Russia’s potash giant Uralkali is eyeing Belarusian Belaruskali, the biggest potash producer in the world. Uralkali has been a major rival to Belaruskali, and could step into the Belarusian producer’s shoes if its main export product is sanctioned.
Uralkali has reportedly long wanted Belaruskali. In 2012, Lukashenko reportedly claimed he had been offered five billion US dollars in kickbacks by unidentified “Moscow oligarchs” if he agreed to sell the state-run company for 10 billion US dollars.
Together, the Mozyr and Naftan oil refineries, Belaruskali, and Hrodno Azot account for two-thirds of Belarus’s exports to the West.
EU sanctions
The EU approved sanctions last week targeting industries that finance the Belarusian regime. EU officials said the sanctions are among the toughest it has ever imposed, focusing on seven sectors, including Belarus’s lucrative tobacco-processing business; petroleum; finance; and the import of arms and surveillance technology that could be used against anti-government protesters.
But none will feel the pinch of Brussels’ sanctions more than Belarus’s biggest export, potash fertiliser.
“The key word, I think, is potash,” says Jean Asselborn, the foreign minister of Luxembourg. “We know that Belarus produces very much potash — it is one of the biggest suppliers globally — and I think it would hurt Lukashenko very much if we managed something in this area.”
But EU firms need Belarusian potash and damaging Belarusian potash exports will benefit Russian companies. EU member state Lithuania’s port of Klaipeda would also likely suffer.
Åslund believes sanctions against Belarus alone will be ineffective. Sanctioning large Belarusian state-controlled companies, without at the same time also targeting their Russian interlocutors, risks pushing them into the arms of Kremlin-linked companies.
Loopholes
The dilemma is manifest in the sanctions’ loopholes. European firms that signed contracts to import Belarusian potash before June 25, the day the sanctions were agreed, can continue to do so.

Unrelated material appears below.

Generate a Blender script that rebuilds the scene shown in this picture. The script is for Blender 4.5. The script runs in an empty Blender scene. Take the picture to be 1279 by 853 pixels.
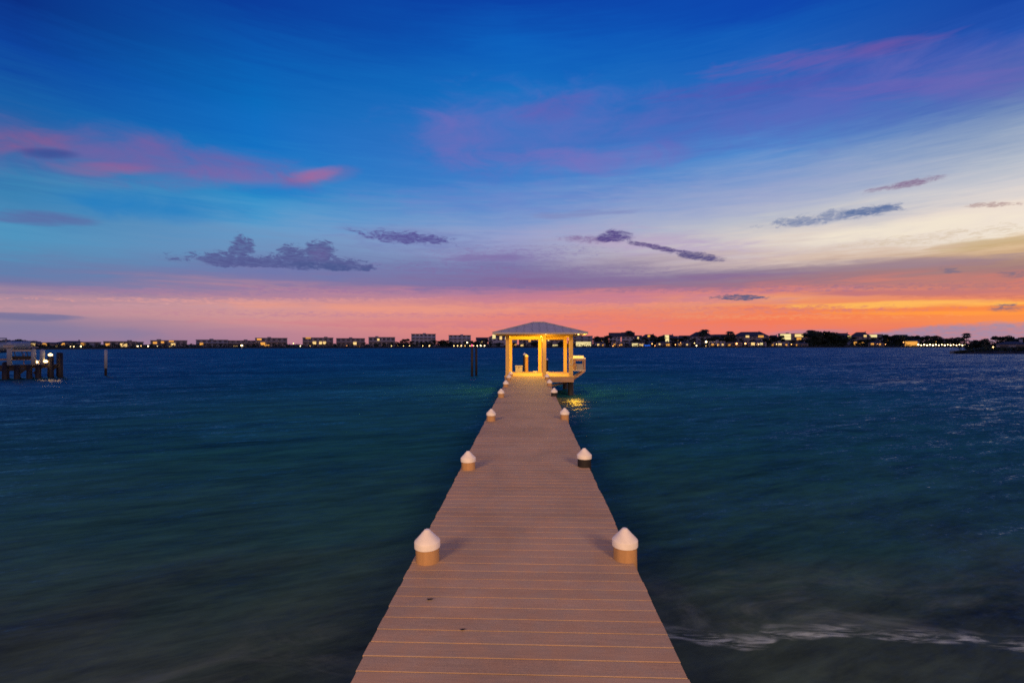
import bpy, bmesh, math, random
from mathutils import Vector, Matrix
random.seed(11)
R = math.radians
sc = bpy.context.scene
COL = sc.collection

# ------------------------------------------------------------------ camera
F, CX, CY = 604.0, 639.5, 426.5
CAM = Vector((0.052, 0.0, 2.7))
YAW, PITCH = R(1.94), R(0.36)
cd = bpy.data.cameras.new('camera')
cam = bpy.data.objects.new('camera', cd)
COL.objects.link(cam)
cd.sensor_width = 36.0
cd.lens = F / 1279.0 * 36.0
cd.clip_start, cd.clip_end = 0.05, 60000
cam.location = CAM
cam.rotation_euler = (math.pi / 2 + PITCH, 0, YAW)
sc.camera = cam
MROT = Matrix.Rotation(YAW, 3, 'Z') @ Matrix.Rotation(PITCH, 3, 'X')

def ray(px, py):
    return MROT @ Vector(((px - CX) / F, 1.0, -(py - CY) / F))

def at(px, py, depth):
    return CAM + ray(px, py) * depth

def azel(px, py):
    d = ray(px, py).normalized()
    return math.degrees(math.atan2(d.x, d.y)), math.degrees(math.asin(d.z))

def lin(c):
    return tuple(((v / 255.0) / 12.92 if v / 255.0 <= 0.04045 else ((v / 255.0 + 0.055) / 1.055) ** 2.4) for v in c)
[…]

Belarusian opposition leader Svetlana Tikhanovskaya has called on the EU to “close the loopholes”.
The EU made up about eight per cent of Belaruskali’s sales in 2020.

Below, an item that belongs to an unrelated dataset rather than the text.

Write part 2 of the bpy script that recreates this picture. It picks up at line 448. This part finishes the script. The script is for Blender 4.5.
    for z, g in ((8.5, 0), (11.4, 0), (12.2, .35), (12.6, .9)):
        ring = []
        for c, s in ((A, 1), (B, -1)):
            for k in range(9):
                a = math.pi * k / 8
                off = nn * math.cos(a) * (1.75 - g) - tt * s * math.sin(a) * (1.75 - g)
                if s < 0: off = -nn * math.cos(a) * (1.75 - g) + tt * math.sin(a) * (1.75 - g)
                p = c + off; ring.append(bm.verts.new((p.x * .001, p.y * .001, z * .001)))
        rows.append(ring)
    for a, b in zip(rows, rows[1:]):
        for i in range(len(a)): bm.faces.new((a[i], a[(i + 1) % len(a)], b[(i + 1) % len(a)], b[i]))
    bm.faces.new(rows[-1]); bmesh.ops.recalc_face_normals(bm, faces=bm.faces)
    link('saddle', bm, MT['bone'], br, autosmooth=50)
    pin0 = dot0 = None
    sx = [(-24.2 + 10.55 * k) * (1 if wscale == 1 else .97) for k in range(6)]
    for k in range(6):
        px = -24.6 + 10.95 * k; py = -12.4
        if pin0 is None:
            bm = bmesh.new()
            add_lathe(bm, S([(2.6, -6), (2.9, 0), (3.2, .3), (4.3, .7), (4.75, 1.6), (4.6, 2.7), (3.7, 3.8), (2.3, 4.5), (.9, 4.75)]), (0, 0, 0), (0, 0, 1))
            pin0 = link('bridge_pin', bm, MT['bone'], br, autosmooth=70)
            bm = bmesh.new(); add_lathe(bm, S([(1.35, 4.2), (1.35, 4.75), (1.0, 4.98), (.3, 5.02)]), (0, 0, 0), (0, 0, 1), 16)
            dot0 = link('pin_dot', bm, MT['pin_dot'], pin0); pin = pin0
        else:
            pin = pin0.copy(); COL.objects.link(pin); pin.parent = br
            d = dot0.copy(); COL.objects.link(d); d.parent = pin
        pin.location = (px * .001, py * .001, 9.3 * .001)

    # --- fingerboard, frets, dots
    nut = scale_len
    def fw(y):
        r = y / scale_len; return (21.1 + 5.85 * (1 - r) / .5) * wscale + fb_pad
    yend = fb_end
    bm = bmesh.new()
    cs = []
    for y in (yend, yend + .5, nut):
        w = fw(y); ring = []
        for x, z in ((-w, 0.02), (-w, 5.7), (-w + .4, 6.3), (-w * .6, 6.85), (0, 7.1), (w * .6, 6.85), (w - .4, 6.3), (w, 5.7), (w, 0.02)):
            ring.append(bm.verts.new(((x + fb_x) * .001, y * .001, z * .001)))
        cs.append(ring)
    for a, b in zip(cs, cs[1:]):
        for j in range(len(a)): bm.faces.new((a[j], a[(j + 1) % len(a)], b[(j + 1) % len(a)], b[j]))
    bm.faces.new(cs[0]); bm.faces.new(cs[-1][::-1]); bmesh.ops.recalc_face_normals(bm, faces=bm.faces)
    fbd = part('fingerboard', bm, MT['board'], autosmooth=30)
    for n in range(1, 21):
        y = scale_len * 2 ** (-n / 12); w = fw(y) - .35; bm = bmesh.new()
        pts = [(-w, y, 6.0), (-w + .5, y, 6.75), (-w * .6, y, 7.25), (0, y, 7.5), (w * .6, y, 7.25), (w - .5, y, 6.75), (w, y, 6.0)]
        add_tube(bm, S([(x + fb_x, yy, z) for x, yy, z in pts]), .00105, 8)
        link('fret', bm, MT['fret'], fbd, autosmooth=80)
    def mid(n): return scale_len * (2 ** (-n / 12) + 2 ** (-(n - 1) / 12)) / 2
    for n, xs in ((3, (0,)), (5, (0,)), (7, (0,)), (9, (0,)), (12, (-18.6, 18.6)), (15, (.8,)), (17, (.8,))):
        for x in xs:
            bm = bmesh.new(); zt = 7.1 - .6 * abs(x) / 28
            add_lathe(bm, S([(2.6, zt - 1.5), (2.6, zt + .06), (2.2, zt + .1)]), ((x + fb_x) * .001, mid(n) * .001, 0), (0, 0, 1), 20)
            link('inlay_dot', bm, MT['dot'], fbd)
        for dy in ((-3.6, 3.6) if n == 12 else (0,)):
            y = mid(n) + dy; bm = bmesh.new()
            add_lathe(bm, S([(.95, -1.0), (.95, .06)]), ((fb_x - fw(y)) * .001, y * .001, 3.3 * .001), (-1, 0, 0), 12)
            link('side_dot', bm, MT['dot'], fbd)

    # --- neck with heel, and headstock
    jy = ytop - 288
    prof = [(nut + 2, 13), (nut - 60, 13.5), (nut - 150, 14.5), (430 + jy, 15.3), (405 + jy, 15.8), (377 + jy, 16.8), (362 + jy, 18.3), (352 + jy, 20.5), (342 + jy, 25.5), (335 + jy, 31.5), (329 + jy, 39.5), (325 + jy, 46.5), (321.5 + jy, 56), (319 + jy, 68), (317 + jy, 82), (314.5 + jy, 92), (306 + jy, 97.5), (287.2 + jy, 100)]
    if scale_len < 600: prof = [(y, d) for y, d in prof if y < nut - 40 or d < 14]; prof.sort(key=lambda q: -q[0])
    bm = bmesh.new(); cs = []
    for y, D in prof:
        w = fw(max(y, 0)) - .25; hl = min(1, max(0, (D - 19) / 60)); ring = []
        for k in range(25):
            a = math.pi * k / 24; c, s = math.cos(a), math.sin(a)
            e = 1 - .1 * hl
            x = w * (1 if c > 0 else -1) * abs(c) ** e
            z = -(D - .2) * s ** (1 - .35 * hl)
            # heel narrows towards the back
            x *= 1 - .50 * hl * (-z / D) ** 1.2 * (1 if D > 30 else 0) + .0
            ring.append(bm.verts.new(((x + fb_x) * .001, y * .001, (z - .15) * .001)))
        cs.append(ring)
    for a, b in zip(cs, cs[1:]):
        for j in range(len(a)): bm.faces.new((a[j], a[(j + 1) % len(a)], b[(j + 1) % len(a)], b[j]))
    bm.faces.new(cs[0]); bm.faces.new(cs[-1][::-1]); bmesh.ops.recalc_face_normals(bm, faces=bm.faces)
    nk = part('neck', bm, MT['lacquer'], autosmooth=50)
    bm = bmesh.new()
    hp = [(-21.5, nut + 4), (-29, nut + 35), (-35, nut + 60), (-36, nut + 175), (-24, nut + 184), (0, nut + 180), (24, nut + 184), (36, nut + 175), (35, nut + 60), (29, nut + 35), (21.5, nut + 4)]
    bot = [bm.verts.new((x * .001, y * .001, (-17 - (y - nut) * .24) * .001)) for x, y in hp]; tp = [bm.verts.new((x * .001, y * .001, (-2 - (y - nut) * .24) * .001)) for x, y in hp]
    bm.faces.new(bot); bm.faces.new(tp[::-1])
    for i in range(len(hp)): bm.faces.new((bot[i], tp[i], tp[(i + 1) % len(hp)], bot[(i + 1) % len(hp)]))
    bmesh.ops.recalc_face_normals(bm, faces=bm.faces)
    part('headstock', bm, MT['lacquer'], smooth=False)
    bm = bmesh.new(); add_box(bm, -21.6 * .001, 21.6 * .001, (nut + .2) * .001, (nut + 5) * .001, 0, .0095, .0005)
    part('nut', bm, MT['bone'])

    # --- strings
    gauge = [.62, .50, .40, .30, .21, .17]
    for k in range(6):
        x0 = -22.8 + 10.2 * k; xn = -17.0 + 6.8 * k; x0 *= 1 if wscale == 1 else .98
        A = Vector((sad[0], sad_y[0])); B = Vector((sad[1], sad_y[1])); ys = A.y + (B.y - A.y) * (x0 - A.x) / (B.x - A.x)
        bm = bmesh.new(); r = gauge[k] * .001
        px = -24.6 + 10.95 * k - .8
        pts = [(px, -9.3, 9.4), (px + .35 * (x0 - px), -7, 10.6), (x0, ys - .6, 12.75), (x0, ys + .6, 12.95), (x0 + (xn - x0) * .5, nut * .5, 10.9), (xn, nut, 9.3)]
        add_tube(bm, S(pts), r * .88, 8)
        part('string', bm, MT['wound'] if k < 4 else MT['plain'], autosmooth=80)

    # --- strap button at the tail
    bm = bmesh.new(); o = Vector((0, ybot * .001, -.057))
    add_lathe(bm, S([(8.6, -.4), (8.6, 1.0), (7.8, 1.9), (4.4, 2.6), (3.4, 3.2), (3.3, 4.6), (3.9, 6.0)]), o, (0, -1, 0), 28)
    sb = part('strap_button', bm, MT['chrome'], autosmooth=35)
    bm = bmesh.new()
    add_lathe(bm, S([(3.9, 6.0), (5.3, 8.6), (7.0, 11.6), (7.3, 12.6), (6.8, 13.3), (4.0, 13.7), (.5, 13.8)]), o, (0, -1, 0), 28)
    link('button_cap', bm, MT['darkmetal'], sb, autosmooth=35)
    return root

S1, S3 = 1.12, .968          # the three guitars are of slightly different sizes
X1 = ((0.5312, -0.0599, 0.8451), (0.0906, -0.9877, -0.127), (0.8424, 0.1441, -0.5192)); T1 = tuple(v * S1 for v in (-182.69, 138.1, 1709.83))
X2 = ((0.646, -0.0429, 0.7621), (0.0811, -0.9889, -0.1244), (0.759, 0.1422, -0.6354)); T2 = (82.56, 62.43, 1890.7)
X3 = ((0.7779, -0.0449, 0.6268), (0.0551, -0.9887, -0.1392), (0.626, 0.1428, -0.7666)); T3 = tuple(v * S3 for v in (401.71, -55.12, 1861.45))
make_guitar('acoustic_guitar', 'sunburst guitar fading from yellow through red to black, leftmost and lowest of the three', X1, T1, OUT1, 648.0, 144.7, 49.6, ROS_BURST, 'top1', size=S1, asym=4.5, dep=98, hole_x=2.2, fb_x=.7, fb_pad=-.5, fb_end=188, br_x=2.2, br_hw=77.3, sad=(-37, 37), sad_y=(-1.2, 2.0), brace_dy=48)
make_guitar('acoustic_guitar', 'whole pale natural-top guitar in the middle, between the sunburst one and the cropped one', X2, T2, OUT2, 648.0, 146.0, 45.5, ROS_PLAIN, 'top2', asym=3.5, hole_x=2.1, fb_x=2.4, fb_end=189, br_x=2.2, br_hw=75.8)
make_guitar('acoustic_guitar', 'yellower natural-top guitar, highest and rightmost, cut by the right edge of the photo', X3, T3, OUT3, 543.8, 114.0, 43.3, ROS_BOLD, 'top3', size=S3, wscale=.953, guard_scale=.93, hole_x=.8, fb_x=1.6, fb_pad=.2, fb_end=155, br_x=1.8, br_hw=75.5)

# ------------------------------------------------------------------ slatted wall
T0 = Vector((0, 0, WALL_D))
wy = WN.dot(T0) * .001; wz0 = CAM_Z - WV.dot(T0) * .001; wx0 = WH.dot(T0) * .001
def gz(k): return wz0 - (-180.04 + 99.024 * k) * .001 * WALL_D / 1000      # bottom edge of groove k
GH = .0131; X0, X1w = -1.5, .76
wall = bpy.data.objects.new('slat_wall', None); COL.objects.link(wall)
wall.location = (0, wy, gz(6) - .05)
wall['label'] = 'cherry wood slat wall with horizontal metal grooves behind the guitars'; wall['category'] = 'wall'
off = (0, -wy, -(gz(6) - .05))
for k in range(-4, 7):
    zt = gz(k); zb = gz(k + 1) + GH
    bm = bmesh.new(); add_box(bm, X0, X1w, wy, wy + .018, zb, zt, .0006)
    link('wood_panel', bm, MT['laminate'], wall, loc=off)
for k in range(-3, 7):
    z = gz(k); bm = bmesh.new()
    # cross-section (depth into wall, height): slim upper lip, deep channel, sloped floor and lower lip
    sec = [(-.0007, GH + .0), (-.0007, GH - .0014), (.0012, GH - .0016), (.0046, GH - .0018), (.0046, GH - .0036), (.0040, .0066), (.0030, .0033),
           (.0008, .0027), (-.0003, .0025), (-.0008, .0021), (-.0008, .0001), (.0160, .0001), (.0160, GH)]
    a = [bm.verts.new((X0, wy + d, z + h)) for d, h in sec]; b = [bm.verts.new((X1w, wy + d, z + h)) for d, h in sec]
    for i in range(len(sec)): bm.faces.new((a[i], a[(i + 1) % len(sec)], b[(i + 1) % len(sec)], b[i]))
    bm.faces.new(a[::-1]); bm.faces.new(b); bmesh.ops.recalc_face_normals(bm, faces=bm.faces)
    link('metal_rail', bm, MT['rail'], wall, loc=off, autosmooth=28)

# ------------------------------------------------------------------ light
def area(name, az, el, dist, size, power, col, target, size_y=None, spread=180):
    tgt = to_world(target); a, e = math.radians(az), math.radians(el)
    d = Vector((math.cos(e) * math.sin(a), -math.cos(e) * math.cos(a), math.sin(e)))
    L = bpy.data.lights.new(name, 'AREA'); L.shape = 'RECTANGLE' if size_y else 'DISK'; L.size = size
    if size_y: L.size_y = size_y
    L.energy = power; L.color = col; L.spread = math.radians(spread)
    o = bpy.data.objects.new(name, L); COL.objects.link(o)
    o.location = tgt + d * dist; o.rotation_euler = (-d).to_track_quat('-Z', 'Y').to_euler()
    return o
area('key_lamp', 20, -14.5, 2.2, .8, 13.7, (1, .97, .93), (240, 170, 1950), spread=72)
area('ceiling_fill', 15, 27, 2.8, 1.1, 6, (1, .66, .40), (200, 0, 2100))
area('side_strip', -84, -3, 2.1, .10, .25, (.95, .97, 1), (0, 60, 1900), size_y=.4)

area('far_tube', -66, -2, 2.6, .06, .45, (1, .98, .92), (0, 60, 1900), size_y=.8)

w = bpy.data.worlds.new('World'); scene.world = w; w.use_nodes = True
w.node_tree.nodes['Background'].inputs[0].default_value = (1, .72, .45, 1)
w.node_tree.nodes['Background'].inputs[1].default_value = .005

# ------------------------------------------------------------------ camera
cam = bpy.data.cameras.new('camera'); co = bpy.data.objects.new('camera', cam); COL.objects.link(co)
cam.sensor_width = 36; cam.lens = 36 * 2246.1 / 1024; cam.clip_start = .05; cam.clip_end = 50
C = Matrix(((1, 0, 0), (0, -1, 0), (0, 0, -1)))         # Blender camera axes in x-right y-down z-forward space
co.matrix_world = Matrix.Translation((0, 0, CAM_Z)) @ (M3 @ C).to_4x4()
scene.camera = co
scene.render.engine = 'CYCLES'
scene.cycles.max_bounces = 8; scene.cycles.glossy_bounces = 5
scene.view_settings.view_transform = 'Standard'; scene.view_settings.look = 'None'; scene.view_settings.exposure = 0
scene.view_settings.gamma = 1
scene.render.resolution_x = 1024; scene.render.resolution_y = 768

Belarus Potash Company, the marketing arm of Belaruskali, has said that sanctions on exports could “provoke a global collapse” in fertiliser and agriculture markets and could have a wide-ranging impact on global food security.
Belarus is one of the world’s largest potash-producing nations, second only to Canada; producing approximately 12 million tonnes per year of the potassium-rich fertiliser – around 20 per cent of global supply.
According to the Interfax news agency, Belarusian potash exports fell by 16 per cent year-on-year, to 2.2 billion US dollars in January-November 2020.
The potash is primarily exported from the Baltic port of Klaipeda – which handles 97 per cent of Belarusian potash exports. The Lithuanian port earns 14 million euros a year from a transport contract that runs until 2023.
Belarus is now expected to reroute the sanctioned potash to customers outside the EU via Russian and Ukrainian ports, which will add to transport costs.
However, the impact of sanctions on the port will not be major and will likely be compensated by growth elsewhere, the port said in a statement cited by Reuters.